From what I gather, NVidia has spent all of its effort on optimizing pixel shaders, which was their achilles heel for the NV3x. If you look at NVShaderPerf or FXComposer, there is no unified compiler for vertex shaders, whereas for Pixel Shaders, they provide a library which contains the same unified compiler that's inside the device drivers in order to tell you GPU utilization statistics.

Their first drivers for the NV40 appear to be "get it out the door" drivers. They don't even support their video processing components that were demoed with OpenGL extensions at the launch event.

NVidia should have delayed their launch for a month or two.

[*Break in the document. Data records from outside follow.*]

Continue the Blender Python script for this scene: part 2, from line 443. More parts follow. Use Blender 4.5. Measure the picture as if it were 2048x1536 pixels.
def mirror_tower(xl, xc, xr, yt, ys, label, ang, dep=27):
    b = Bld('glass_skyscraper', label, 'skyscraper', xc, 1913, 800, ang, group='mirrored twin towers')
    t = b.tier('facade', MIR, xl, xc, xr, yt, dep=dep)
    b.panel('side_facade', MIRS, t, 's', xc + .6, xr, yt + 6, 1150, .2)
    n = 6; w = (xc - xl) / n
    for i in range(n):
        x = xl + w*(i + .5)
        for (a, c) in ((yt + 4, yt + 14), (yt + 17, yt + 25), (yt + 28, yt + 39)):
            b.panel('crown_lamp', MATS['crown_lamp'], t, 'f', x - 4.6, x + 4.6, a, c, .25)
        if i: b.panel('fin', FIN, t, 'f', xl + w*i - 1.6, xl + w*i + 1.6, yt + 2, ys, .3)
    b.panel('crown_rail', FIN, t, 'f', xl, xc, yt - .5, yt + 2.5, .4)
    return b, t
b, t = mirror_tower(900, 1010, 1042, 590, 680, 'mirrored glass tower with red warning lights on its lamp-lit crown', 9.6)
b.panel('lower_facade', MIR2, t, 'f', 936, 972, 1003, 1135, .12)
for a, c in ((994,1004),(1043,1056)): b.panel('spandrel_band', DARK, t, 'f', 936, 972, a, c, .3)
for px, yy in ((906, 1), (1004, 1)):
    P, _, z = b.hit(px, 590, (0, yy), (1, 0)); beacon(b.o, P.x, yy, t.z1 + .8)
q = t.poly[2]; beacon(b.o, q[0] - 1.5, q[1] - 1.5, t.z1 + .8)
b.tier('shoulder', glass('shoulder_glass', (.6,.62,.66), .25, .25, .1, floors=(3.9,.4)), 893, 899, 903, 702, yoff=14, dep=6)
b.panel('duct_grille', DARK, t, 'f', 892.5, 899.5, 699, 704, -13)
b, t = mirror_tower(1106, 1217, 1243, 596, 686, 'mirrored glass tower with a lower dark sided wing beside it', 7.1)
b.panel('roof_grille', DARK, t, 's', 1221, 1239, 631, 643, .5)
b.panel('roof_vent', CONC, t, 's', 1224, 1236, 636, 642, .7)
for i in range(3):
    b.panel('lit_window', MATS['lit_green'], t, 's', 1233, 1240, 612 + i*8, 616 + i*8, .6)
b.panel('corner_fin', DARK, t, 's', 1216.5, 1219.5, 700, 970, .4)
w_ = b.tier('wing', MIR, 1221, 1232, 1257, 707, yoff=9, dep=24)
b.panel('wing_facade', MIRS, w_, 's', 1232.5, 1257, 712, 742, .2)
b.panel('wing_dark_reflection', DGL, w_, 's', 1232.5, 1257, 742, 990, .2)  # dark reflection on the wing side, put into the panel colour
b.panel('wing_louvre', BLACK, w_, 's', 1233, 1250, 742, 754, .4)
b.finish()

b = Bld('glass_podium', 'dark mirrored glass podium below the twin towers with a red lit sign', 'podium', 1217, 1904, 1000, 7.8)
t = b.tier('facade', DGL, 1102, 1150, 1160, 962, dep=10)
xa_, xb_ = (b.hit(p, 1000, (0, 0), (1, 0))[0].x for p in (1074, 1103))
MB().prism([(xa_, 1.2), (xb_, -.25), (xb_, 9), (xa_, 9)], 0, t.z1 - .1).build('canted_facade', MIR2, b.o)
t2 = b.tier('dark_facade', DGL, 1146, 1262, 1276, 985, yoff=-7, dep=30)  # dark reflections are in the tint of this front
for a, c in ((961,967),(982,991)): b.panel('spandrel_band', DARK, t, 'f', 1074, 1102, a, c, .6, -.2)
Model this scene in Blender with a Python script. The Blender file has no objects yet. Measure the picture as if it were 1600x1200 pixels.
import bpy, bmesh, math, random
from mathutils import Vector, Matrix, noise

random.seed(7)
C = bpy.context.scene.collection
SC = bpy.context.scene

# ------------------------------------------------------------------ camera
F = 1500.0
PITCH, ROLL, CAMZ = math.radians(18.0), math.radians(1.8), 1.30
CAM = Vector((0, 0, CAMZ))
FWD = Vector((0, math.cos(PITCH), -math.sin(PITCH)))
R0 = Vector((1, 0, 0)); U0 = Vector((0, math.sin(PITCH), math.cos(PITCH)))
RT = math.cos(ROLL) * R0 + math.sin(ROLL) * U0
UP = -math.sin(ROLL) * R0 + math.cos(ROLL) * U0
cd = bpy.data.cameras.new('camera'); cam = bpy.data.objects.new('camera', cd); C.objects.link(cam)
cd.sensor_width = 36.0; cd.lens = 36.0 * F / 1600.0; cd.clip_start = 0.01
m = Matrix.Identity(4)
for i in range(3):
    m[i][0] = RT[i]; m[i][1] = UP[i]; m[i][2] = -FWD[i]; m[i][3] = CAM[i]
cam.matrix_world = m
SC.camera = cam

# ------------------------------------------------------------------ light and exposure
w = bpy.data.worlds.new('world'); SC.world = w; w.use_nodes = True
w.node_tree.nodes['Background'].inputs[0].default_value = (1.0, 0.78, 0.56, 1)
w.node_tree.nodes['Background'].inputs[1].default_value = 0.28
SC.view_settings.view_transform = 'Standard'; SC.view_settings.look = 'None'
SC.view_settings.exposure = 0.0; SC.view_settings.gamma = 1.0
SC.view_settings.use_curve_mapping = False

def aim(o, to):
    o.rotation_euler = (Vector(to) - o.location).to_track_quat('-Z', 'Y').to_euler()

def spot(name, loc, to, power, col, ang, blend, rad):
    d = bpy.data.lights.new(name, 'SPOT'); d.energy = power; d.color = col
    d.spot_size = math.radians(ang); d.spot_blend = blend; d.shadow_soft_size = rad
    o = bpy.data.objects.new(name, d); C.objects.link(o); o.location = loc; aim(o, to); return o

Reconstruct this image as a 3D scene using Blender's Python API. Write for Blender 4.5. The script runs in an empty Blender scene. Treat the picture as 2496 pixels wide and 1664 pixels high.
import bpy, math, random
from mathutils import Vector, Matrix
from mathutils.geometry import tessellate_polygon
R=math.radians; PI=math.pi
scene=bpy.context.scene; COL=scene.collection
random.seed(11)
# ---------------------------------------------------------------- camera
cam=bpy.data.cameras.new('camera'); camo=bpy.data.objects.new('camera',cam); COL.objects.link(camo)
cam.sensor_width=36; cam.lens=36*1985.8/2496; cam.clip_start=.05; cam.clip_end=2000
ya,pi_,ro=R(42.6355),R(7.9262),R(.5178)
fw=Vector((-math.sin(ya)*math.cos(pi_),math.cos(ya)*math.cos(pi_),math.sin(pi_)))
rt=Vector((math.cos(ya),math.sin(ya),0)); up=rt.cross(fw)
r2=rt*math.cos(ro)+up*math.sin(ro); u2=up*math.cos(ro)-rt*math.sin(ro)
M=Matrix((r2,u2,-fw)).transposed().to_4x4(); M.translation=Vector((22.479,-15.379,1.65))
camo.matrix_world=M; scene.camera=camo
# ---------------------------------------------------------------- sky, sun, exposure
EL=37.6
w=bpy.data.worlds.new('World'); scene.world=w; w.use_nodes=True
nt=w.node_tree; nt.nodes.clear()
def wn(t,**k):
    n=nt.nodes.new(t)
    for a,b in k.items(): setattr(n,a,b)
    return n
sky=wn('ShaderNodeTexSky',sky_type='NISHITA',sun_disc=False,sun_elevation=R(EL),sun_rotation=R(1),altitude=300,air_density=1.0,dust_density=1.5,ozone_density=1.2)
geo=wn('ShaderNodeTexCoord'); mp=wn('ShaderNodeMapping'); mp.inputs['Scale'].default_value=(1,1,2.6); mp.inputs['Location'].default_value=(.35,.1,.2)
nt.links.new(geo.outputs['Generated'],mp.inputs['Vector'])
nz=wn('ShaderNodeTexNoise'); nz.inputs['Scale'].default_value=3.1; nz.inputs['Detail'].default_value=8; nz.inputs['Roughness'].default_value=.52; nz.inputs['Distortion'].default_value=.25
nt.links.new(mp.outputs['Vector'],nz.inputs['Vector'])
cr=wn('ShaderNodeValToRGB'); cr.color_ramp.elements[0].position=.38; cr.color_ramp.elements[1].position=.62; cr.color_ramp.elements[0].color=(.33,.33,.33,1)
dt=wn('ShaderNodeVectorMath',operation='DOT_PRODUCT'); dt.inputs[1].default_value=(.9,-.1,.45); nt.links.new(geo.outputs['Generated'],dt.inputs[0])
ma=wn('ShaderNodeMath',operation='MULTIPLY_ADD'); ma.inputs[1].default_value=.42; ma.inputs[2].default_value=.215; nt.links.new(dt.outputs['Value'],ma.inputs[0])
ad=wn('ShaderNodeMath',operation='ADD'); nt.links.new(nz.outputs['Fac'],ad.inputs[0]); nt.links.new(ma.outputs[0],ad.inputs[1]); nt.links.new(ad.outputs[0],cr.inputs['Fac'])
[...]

It would have benefited them in multiple ways: more time to mature the drivers and smaller launch<->volume ship gap.

Edit: I tried a really simply test. I wrote a loop which did nothing at all (unused results) in HLSL. FXComposer didn't eliminate the dead code. It appears to be doing almost very little HLSL optimizations, just a straight translation to VS2.0. The same exact loop, when compiled for PS_2_0 optimizes away the dead code! I think the vertex shader compiler uses different code base.

Edit: Update2, really bizarre. I got FXComposer to do loop hoisting and induction variable lifting! But it still leaves dead code behind, like the following

rep i0
endrep

Clearly the compiler is brittle and doesn't respond well to every situation.

 

[psurge]

It's still weird. Static branching should be at least as fast as dynamic branching because you can always replace the static branch with a dynamic one.

 

[991060]

Could someone explain to me why dynamic flow is faster than static flow on NV40?

Because some codes are avoided on vertices that failed the branching condition?

 

[DemoCoder]

BTW, I noticed offhand this idiom

sge Temp.x, c[LightRange0].y, TempDistance.y        // (range > d) ? 1:0 
mul TempLit.x, TempLit.x, Temp.x 
mul TempLit.y, TempLit.y, Temp.x

can be written like this

sge Temp.xy, c[LightRange0].yy, TempDistance.yy        // (range > d) ? 1:0 
mul TempLit.xy, TempLit.xy, Temp.xy

To save 1 instruction per loop. (actually, you could use Temp.xx and get rid of the usage of the extra component, freeing it up for usage later. One benefit of HLSL is that declaring datatypes, like float/2/3/4 allows the compiler to pack registers and use write masks efficiently everywhere)

 

[JohnH]

Could someone explain to me why dynamic flow is faster than static flow on NV40?

Because some codes are avoided on vertices that failed the branching condition?

Logically its the other way around as the very nature of a static flow control implies that all vertex instances take the same execution path making it much easier for HW to skip unexecuted instruction than for the dynamic case.

John.

 

[KimB]

Could someone explain to me why dynamic flow is faster than static flow on NV40?

Can't be anything but driver issues. It appears that to date, nVidia has not spent much time optimizing the drivers for branching situations.

 

[Colourless]

It wouldn't surprise me if NV didn't have any dedicated static branching support, and instead do it with dynamic branching instead.

Now, if I'm not mistaken isn't it true that NV didn't have any constant registers or something? Which could mean bad things could occur with static branching.